:: Stored data

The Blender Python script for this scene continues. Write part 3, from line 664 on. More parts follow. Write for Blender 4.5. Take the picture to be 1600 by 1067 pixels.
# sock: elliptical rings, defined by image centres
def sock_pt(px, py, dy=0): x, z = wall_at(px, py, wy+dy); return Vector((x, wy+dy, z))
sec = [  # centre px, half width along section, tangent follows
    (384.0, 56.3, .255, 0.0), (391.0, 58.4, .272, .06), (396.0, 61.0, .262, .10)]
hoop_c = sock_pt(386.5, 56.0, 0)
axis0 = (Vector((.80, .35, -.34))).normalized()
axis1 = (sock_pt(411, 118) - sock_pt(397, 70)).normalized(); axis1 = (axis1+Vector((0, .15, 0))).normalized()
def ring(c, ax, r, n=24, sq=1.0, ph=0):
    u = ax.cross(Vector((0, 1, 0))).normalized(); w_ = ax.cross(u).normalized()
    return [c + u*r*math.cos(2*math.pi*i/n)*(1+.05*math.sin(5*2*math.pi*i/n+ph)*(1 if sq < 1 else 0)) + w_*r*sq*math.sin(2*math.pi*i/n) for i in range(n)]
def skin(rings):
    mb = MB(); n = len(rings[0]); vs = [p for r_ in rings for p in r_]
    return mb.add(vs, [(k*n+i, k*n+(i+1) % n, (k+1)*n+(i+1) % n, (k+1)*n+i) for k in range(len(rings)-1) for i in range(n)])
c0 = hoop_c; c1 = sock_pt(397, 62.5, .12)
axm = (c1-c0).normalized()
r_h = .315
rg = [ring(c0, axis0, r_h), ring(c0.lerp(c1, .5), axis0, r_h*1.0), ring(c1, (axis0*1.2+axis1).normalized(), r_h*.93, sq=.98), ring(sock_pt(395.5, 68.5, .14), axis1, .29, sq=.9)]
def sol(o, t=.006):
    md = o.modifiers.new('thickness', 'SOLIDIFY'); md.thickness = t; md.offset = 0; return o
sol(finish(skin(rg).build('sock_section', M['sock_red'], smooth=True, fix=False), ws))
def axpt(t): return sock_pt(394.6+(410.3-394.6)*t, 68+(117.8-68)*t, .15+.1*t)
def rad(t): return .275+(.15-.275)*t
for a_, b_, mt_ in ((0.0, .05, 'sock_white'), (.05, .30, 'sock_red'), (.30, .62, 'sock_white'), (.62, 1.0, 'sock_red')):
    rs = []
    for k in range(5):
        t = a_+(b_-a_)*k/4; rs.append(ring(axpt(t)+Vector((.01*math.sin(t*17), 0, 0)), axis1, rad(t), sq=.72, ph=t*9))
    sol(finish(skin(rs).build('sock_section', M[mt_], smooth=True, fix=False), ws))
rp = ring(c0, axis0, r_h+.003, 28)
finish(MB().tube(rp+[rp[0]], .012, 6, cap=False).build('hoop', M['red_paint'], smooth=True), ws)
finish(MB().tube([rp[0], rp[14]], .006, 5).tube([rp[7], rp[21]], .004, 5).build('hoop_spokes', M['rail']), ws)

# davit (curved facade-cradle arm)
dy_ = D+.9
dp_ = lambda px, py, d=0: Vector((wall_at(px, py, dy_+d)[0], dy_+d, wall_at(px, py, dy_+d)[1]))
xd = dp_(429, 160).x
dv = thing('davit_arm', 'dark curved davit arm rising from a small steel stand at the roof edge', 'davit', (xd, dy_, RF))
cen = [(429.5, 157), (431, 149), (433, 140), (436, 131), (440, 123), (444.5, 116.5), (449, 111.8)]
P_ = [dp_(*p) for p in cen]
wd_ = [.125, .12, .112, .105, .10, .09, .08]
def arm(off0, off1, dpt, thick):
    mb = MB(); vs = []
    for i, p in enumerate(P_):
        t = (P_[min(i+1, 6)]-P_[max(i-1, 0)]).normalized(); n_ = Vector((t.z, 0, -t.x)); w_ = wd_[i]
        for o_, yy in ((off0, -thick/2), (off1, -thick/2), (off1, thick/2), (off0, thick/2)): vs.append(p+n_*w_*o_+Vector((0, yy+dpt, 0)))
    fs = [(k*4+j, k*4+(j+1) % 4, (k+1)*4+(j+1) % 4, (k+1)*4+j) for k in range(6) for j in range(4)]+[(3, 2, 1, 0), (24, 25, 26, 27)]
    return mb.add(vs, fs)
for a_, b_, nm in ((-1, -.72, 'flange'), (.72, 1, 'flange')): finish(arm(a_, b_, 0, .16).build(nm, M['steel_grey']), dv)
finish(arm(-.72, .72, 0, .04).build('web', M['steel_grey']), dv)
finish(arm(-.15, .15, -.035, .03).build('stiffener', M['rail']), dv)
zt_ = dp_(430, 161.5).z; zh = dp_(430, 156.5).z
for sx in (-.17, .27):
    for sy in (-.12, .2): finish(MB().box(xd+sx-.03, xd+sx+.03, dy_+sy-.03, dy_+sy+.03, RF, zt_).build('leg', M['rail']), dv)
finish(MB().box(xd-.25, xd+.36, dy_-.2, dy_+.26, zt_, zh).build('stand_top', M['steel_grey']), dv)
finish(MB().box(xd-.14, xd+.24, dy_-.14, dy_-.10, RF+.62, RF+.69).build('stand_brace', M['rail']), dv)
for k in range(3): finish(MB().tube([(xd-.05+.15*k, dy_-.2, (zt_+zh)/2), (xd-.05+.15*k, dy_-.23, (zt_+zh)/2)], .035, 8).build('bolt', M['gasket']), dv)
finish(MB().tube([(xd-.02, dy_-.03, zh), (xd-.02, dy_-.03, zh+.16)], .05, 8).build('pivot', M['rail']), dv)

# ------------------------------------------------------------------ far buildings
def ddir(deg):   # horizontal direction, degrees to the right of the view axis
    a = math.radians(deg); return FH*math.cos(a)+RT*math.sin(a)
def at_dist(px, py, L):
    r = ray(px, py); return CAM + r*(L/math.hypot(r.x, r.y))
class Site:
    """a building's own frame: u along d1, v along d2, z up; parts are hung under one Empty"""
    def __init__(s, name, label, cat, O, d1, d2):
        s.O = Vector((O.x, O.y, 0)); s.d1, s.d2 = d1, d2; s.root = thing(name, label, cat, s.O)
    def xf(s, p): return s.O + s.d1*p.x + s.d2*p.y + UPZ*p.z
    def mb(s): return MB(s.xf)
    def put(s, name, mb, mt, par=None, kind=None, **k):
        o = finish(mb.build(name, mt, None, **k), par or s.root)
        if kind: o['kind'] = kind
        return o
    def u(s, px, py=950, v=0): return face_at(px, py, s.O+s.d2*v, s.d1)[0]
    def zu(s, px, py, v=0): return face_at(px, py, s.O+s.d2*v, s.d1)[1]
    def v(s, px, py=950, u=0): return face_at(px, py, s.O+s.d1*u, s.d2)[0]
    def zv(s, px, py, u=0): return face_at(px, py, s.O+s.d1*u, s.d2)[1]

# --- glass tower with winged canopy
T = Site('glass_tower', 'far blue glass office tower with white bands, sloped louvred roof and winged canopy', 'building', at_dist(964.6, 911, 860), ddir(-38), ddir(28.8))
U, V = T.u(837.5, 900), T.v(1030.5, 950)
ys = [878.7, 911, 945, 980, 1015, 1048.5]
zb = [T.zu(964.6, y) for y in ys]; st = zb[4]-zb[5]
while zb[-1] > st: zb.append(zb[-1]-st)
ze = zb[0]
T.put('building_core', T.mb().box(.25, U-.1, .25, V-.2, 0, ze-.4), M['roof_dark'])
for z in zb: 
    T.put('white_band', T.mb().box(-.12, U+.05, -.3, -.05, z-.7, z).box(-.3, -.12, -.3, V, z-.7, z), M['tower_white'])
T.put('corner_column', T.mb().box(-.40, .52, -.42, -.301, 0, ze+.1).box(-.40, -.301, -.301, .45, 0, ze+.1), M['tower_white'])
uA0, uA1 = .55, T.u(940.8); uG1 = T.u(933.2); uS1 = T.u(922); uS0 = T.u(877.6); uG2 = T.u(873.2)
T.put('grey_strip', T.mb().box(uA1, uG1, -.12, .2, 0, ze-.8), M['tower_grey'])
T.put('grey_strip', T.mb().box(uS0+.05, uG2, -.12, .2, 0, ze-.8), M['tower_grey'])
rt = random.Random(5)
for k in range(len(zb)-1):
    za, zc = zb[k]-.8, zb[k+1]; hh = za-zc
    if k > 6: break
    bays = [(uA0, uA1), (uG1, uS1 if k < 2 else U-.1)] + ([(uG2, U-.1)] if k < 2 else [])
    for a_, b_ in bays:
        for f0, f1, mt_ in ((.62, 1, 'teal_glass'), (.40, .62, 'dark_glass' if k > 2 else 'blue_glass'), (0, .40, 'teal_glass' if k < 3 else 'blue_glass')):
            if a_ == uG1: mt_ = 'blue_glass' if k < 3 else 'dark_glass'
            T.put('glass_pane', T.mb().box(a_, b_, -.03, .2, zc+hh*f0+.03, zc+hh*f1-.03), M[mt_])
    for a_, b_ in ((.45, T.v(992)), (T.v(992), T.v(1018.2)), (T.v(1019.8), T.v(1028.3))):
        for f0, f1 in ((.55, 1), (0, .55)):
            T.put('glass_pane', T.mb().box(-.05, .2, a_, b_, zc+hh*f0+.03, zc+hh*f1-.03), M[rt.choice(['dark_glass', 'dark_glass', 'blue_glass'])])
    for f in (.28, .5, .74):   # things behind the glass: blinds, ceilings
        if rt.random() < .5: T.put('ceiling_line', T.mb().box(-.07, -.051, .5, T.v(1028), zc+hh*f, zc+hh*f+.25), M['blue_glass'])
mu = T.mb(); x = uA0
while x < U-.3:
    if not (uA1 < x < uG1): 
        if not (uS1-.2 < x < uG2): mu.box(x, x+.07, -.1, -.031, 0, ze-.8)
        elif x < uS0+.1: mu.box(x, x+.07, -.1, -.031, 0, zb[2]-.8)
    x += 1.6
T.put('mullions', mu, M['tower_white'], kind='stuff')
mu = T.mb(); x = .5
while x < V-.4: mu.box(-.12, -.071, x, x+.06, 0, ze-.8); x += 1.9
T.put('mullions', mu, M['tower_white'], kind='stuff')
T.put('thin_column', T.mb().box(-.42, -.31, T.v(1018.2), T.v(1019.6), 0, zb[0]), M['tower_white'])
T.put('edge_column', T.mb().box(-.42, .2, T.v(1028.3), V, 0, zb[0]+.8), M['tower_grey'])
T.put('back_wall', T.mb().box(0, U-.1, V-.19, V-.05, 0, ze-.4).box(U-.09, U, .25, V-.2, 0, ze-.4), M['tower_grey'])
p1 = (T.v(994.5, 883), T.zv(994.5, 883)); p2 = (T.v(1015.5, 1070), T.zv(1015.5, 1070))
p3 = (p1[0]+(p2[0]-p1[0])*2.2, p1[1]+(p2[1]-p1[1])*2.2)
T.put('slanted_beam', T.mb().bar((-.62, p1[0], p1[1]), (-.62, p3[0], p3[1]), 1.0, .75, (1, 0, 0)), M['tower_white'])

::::

Set problem: Give again, word for word, the lines of the listing, starting at its first line and ending with the line containing "5).build('hoop_spokes', M['rail']), ws)".

Solved problem:
The Blender Python script for this scene continues. Write part 3, from line 664 on. More parts follow. Write for Blender 4.5. Take the picture to be 1600 by 1067 pixels.
# sock: elliptical rings, defined by image centres
def sock_pt(px, py, dy=0): x, z = wall_at(px, py, wy+dy); return Vector((x, wy+dy, z))
sec = [  # centre px, half width along section, tangent follows
    (384.0, 56.3, .255, 0.0), (391.0, 58.4, .272, .06), (396.0, 61.0, .262, .10)]
hoop_c = sock_pt(386.5, 56.0, 0)
axis0 = (Vector((.80, .35, -.34))).normalized()
axis1 = (sock_pt(411, 118) - sock_pt(397, 70)).normalized(); axis1 = (axis1+Vector((0, .15, 0))).normalized()
def ring(c, ax, r, n=24, sq=1.0, ph=0):
    u = ax.cross(Vector((0, 1, 0))).normalized(); w_ = ax.cross(u).normalized()
    return [c + u*r*math.cos(2*math.pi*i/n)*(1+.05*math.sin(5*2*math.pi*i/n+ph)*(1 if sq < 1 else 0)) + w_*r*sq*math.sin(2*math.pi*i/n) for i in range(n)]
def skin(rings):
    mb = MB(); n = len(rings[0]); vs = [p for r_ in rings for p in r_]
    return mb.add(vs, [(k*n+i, k*n+(i+1) % n, (k+1)*n+(i+1) % n, (k+1)*n+i) for k in range(len(rings)-1) for i in range(n)])
c0 = hoop_c; c1 = sock_pt(397, 62.5, .12)
axm = (c1-c0).normalized()
r_h = .315
rg = [ring(c0, axis0, r_h), ring(c0.lerp(c1, .5), axis0, r_h*1.0), ring(c1, (axis0*1.2+axis1).normalized(), r_h*.93, sq=.98), ring(sock_pt(395.5, 68.5, .14), axis1, .29, sq=.9)]
def sol(o, t=.006):
    md = o.modifiers.new('thickness', 'SOLIDIFY'); md.thickness = t; md.offset = 0; return o
sol(finish(skin(rg).build('sock_section', M['sock_red'], smooth=True, fix=False), ws))
def axpt(t): return sock_pt(394.6+(410.3-394.6)*t, 68+(117.8-68)*t, .15+.1*t)
def rad(t): return .275+(.15-.275)*t
for a_, b_, mt_ in ((0.0, .05, 'sock_white'), (.05, .30, 'sock_red'), (.30, .62, 'sock_white'), (.62, 1.0, 'sock_red')):
    rs = []
    for k in range(5):
        t = a_+(b_-a_)*k/4; rs.append(ring(axpt(t)+Vector((.01*math.sin(t*17), 0, 0)), axis1, rad(t), sq=.72, ph=t*9))
    sol(finish(skin(rs).build('sock_section', M[mt_], smooth=True, fix=False), ws))
rp = ring(c0, axis0, r_h+.003, 28)
finish(MB().tube(rp+[rp[0]], .012, 6, cap=False).build('hoop', M['red_paint'], smooth=True), ws)
finish(MB().tube([rp[0], rp[14]], .006, 5).tube([rp[7], rp[21]], .004, 5).build('hoop_spokes', M['rail']), ws)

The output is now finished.